With video tapes, we regained the “classic” on-demand media landscape because we’d applied it to video: Buy the medium, put it in the player, and enjoy. Not fundamentally different from grand-pap’s Victrola. However, it was still a secondary market, something the media producers looked down on and wanted to control. (Well, kill, to begin with, and compare to the Boston Strangler… ) You could see older shows like that, but nothing too recent. TV shows might not be released at all; ditto weirder films, including stuff from forn parts.
These days, on-demand video purveyors are the new networks. The primacy of the radio empire*, inclusive of broadcast TV, is crumbling, and becoming secondary to the system which killed VCRs and DVDs. We’ve circled around, but better, this time, because now we have video in addition to print media and sound recordings at our fingertips.
*(By all rights, “The Radio Empire” should have been a pulpy movie serial back in the 1930s.)
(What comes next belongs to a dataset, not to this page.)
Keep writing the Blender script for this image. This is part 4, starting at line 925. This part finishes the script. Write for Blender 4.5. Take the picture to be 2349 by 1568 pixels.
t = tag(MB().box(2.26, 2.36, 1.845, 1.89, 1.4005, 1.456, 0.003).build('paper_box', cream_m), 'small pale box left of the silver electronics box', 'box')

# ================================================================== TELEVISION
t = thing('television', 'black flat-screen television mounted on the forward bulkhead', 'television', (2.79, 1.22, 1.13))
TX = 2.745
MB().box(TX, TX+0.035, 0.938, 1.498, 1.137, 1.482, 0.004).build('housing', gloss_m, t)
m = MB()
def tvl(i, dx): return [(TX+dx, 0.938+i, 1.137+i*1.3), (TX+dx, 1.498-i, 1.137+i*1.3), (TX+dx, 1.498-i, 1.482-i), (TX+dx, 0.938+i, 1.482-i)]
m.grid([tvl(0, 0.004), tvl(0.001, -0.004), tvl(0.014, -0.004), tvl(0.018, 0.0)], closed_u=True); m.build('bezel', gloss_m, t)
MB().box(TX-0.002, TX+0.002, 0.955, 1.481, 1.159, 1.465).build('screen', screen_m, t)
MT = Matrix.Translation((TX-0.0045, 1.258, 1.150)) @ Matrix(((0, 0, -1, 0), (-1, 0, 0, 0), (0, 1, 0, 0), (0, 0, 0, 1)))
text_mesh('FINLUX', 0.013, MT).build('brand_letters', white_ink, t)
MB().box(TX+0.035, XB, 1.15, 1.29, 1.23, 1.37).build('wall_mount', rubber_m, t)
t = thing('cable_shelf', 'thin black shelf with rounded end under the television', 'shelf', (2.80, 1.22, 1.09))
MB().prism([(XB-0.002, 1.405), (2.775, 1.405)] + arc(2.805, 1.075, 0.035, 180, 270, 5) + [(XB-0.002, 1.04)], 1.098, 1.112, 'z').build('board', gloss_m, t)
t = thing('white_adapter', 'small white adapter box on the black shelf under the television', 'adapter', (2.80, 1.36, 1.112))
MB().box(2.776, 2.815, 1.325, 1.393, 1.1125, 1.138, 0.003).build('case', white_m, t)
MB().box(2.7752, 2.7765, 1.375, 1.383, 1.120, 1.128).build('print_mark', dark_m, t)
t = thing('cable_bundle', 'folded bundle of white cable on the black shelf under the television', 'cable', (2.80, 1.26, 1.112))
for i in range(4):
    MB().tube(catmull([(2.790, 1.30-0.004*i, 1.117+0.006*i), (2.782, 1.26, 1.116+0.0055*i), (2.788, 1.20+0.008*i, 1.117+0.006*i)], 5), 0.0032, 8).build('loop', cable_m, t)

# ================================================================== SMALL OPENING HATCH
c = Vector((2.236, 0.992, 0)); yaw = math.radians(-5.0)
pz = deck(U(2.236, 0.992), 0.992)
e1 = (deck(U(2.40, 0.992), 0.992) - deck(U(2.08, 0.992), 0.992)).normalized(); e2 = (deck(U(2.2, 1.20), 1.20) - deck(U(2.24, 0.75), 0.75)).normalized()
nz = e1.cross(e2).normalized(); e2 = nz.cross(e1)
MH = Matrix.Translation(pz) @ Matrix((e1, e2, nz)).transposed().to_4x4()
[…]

Interesting, but IMHO comparing modern on-demand streaming digital media to on-demand books and records is like saying the transatlantic jetliner is the same thing as the transatlantic cruise ship. Sure they both do the same thing and have a roughly similar business model. But there is a vast cultural and technical difference between the two.
One thing you didn’t mention is that we also have the ability to produce print, sound and video media at our fingertips. Where the printing press, radio and television enabled published works to the masses, the internet allows the masses to publish back (for better or worse).
Which, again, is a fundamental cultural difference between Millennials and older generations. Gen X and older grew up with relatively few centralized sources of information - TV and radio networks, book, newspaper and magazine publishers. The internet enabled EVERYONE to become a source of news. I think initially it started out as a good way to get a different perspective or coverage of stories that the mainstream media missed. But IMHO it’s now ballooned out of control, which is why you have the whole issue of “fake news”. Since anyone can publish their own side (or make up a side) of a news story, it’s led to our current state of everyone mistrusting any news that doesn’t already agree with what they think they “know”.
My perception is that those older than Gen X tend to be less technologically adaptable, even when they are adept at one or more technologies. And Gen X tends to be less adaptable than those coming up behind us - Millennials and whatever we are calling the ones after that.
I read something somewhere that has stuck with me (no idea where I read it though, maybe it was here)
The distinguishing factor for success in our digital environment, as the pace of change continues to accelerate, will not be the ability to learn things. It will be the ability to learn something, unlearn it and learn the new thing.
I see this in some older staff at my workplace, those who started in my biz in the pre-web era. They can master new technology but getting them to unlearn something when software changes can be a real challenge for them. They will revert to a former process over and over, after having seemingly mastered the new one.